» **Set problem**
Leave out the pictures, then output the lines of the records below from the first through the one containing "S.camera = camo".

» **Information shown**

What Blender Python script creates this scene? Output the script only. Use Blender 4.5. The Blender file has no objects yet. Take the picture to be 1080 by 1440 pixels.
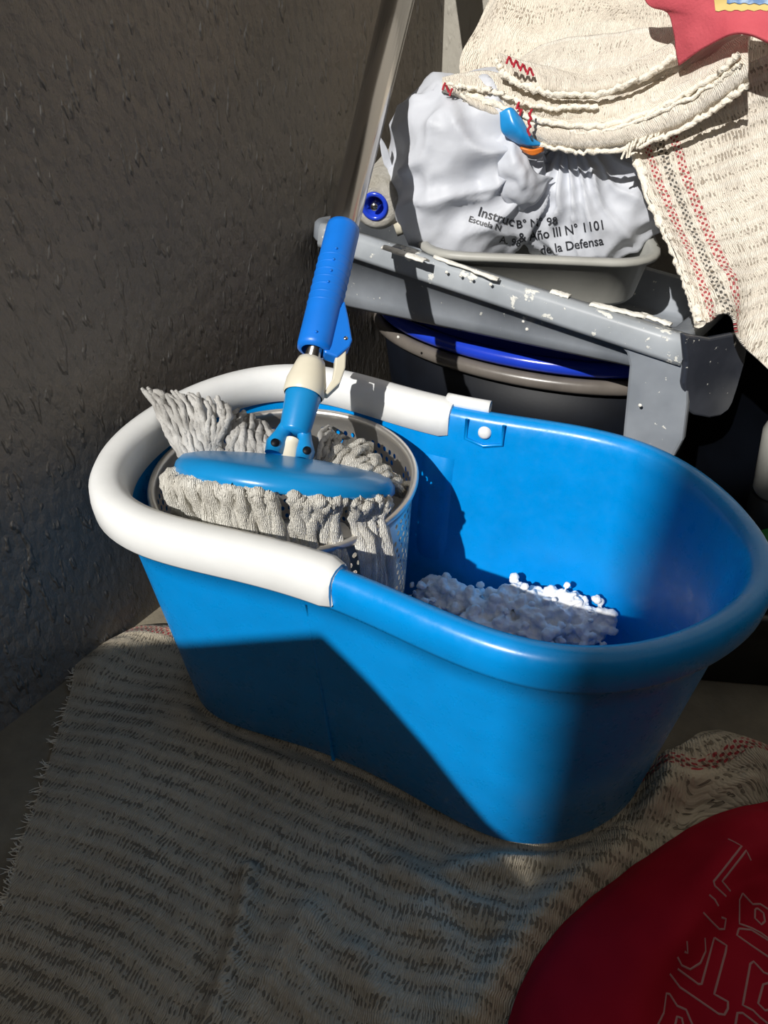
import bpy, bmesh, math, random
import numpy as np
from mathutils import Vector, Matrix, noise
from mathutils.bvhtree import BVHTree
random.seed(7); rng = np.random.default_rng(7)
S = bpy.context.scene
C = S.collection

# ---------------------------------------------------------------- camera
F, PITCH, ROLL, H = 1006.3, .627, .0083, .5369
cam = bpy.data.cameras.new('camera'); camo = bpy.data.objects.new('camera', cam); C.objects.link(camo)
cam.sensor_fit = 'VERTICAL'; cam.sensor_height = 36; cam.lens = 36 * F / 1440
cam.clip_start = .02
camo.location = (0, 0, H)
camo.rotation_euler = (Matrix.Rotation(math.pi / 2 - PITCH, 3, 'X') @ Matrix.Rotation(-ROLL, 3, 'Z')).to_euler()
S.camera = camo

# ---------------------------------------------------------------- light
SUN_D = Vector((.538, .843, -.72)).normalized()
world = bpy.data.worlds.new('world'); S.world = world; world.use_nodes = True
wb = world.node_tree.nodes['Background']
wb.inputs[0].default_value = (1.0, .97, .93, 1); wb.inputs[1].default_value = .26
sl = bpy.data.lights.new('sun', 'SUN'); sl.energy = 4.3; sl.angle = math.radians(.6); sl.color = (1, .965, .91)
so = bpy.data.objects.new('sun', sl); C.objects.link(so)
so.rotation_euler = SUN_D.to_track_quat('-Z', 'Y').to_euler(); so.location = (-1, -1.5, 2)
S.view_settings.view_transform = 'Standard'; S.view_settings.look = 'None'
S.view_settings.exposure = 0; S.view_settings.gamma = 1; S.view_settings.use_curve_mapping = False

# ---------------------------------------------------------------- helpers
CR, SR, CP, SP = math.cos(ROLL), math.sin(ROLL), math.cos(PITCH), math.sin(PITCH)
def ray(px, py):
    a = px - 540; b = 720 - py
    x = (CR * a + SR * b) / F; y = (-SR * a + CR * b) / F
    return Vector((x, CP + y * SP, -SP + y * CP))
O = Vector((0, 0, H))
def atz(px, py, z): d = ray(px, py); return O + d * ((z - H) / d.z)
def aty(px, py, y): d = ray(px, py); return O + d * (y / d.y)
def onpl(px, py, P, N): d = ray(px, py); return O + d * ((Vector(P) - O).dot(N) / d.dot(N))

def thing(name, label, cat, loc=(0, 0, 0), group=None):
    o = bpy.data.objects.new(name, None); C.objects.link(o); o.location = loc
    o['label'] = label; o['category'] = cat; o.empty_display_size = .02
    if group: o['group'] = group
    return o
def tag(o, label=None, cat=None, group=None, kind=None):
    if label: o['label'] = label
    if cat: o['category'] = cat
    if group: o['group'] = group
    if kind: o['kind'] = kind
    return o
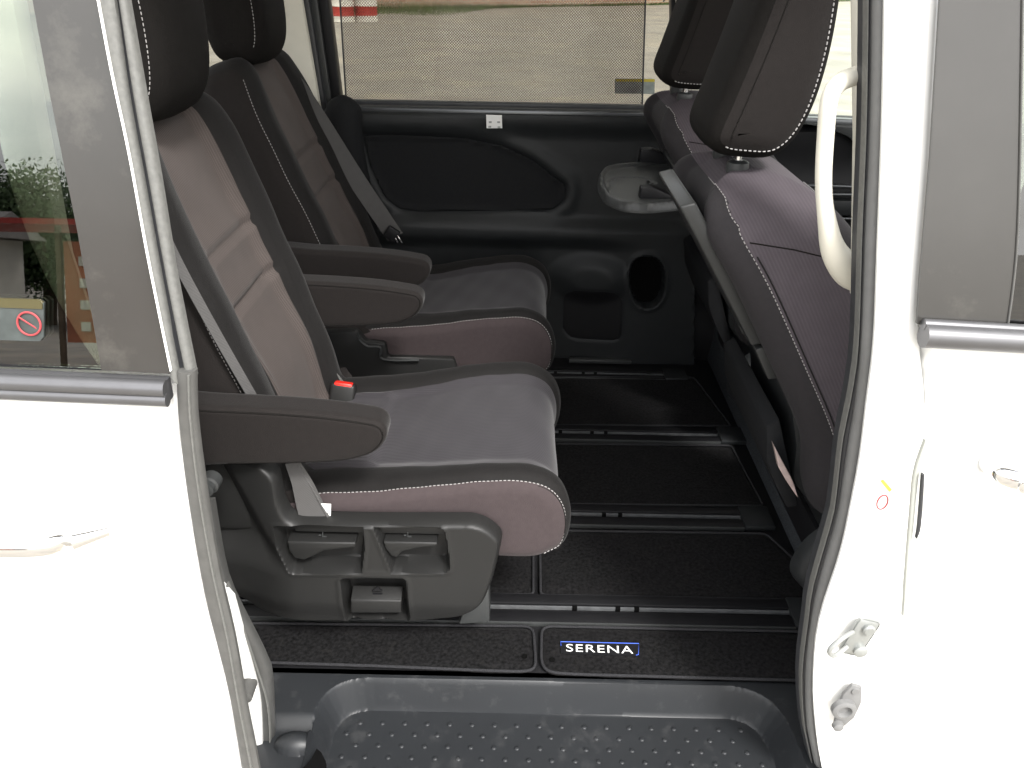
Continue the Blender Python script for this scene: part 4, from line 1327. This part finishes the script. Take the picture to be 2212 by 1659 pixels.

» **Result of the exercise**
What Blender Python script creates this scene? Output the script only. Use Blender 4.5. The Blender file has no objects yet. Take the picture to be 1080 by 1440 pixels.
import bpy, bmesh, math, random
import numpy as np
from mathutils import Vector, Matrix, noise
from mathutils.bvhtree import BVHTree
random.seed(7); rng = np.random.default_rng(7)
S = bpy.context.scene
C = S.collection

# ---------------------------------------------------------------- camera
F, PITCH, ROLL, H = 1006.3, .627, .0083, .5369
cam = bpy.data.cameras.new('camera'); camo = bpy.data.objects.new('camera', cam); C.objects.link(camo)
cam.sensor_fit = 'VERTICAL'; cam.sensor_height = 36; cam.lens = 36 * F / 1440
cam.clip_start = .02
camo.location = (0, 0, H)
camo.rotation_euler = (Matrix.Rotation(math.pi / 2 - PITCH, 3, 'X') @ Matrix.Rotation(-ROLL, 3, 'Z')).to_euler()
S.camera = camo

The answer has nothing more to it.